Music Review: Alanis Morissette "All I Really Want"
Alanis Morissette
All I Really Want
Album: Jagged Little Pill
Year: 1997
Alanis Morissette wants all the answers to her life in the questioning “All I Really Want.”
A disaffected guitar opens the single, setting a hardened tone. Her boyfriend is tapping his hands on the counter and biting his lip. She asks him if she’s exhausting for him. She adds she has a lot on her mind and wasn’t paying attention. It was exactly what he thought. She tells him she just needs to know. She doesn’t mean to examine every part of his being. It’s just who she is. Then, she starts all over again. Her boyfriend tells her he needs a break and she apologizes. (“Do I stress you out?/My sweater is on backwards and inside out/And you say, "How appropriate"/I don't dissect everything today/I don't mean to pick you apart you see/But I can't help it/And there I go jumping before the gunshot has gone off/Slap me with a splintered ruler/And it would knock me to the floor if I wasn't there already/If only I could hunt the hunter.”)

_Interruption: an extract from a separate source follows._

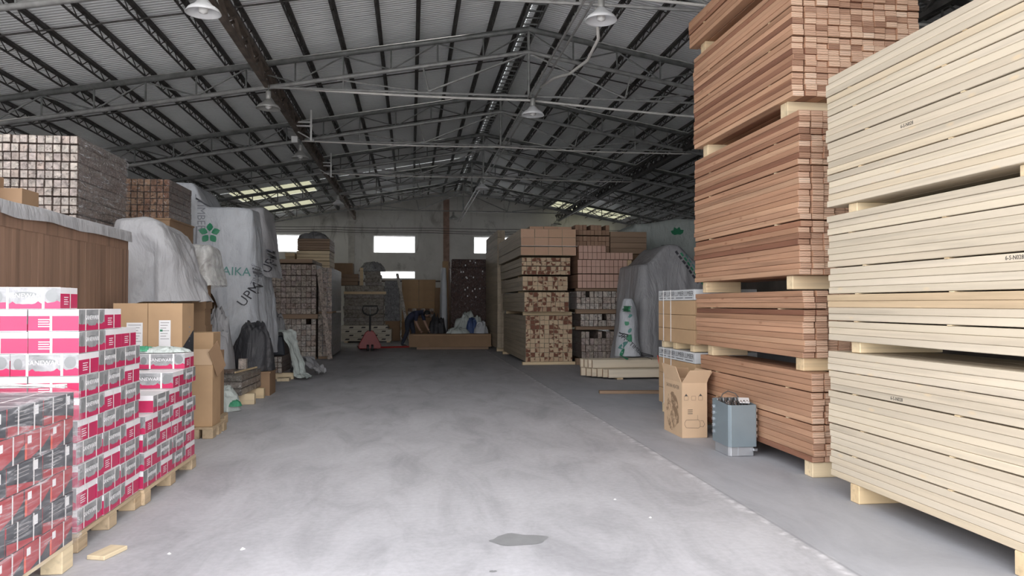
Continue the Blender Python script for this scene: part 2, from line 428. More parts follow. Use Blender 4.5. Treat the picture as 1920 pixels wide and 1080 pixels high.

In the chorus, she wants her head to be quiet for a moment. (“And all I really want is some patience/A way to calm the angry voice/And all I really want is deliverance.”)
She tells her boyfriend she doesn’t want to be alone. She wants him to talk to her. But not about the weather or work. She wants him to really talk about the deeper things in life. It bothers her that he doesn’t seem to care like her. She sees a world becoming more cruel with each passing day. She wants to learn about religion and every god. (“Do I wear you out?/You must wonder why I'm relentless and all strung out/I'm consumed by the chill of solitary/I'm like Estella/I like to reel it in and then spit it out/I'm frustrated by your apathy/And I am frightened by the corrupted ways of this land/If only I could meet the maker/And I am fascinated by the spiritual man/I am humbled by his humble nature, ya.”)
In the second chorus, she says she hasn’t met the one person who has to yet to intellectually satsify her and understand what she feels. (“And what I wouldn't give to find a soul mate?/Someone else to catch this drift/And what I wouldn't give to meet a kindred?”)
In the bridge, she wants to know more about him. What makes him tick? Why does he have to fill every minute with something to do? Why won’t he just sit and think? She stays quiet for a moment and asks him what crossed his mind. (“Enough about me, let's talk about you for a minute/Enough about you, let's talk about life for a while/The conflicts, the craziness/And the sound of pretenses is falling/All around, all around/Why are you so petrified of silence?/Here can you handle this?/Did you think about your bills, you ex, your deadlines/Or when you think you're going to die?/Or did you long for the next distraction?”)
In the final chrous, she wants to have a serious conversation with someone about life. Life is moving to fast and she wishes she could make it stop. She wants to stop the restlessness she feels every day. She wants to stop living within the greys and finding something other than being on the other end of the extreme. She doesn’t want to be trapped. (“And all I need now is intellectual intercourse/A soul to dig the hole much deeper/And I have no concept of time other than it is flying/If only I could kill the killer/And all I really want is some peace man/A place to find a common ground/And all I really want is a wavelength/And all I really want is some comfort/A way to get my hands untied/And all I really want is some justice/Because all I really want is some patience/And all I really want is deliverance/A place to find a common ground/And all I really want is some justice.”)
Morissette howls and kicks, pushing aside what doesn’t meet her needs.
Unlike her previous singles, there isn’t any deep-seated anger. It’s a need for something more driving her. It is a rant but she’s tired of being safe and comfortable.
The intense “All I Really Want” isn’t afraid to ask tough questions or make the hard choices.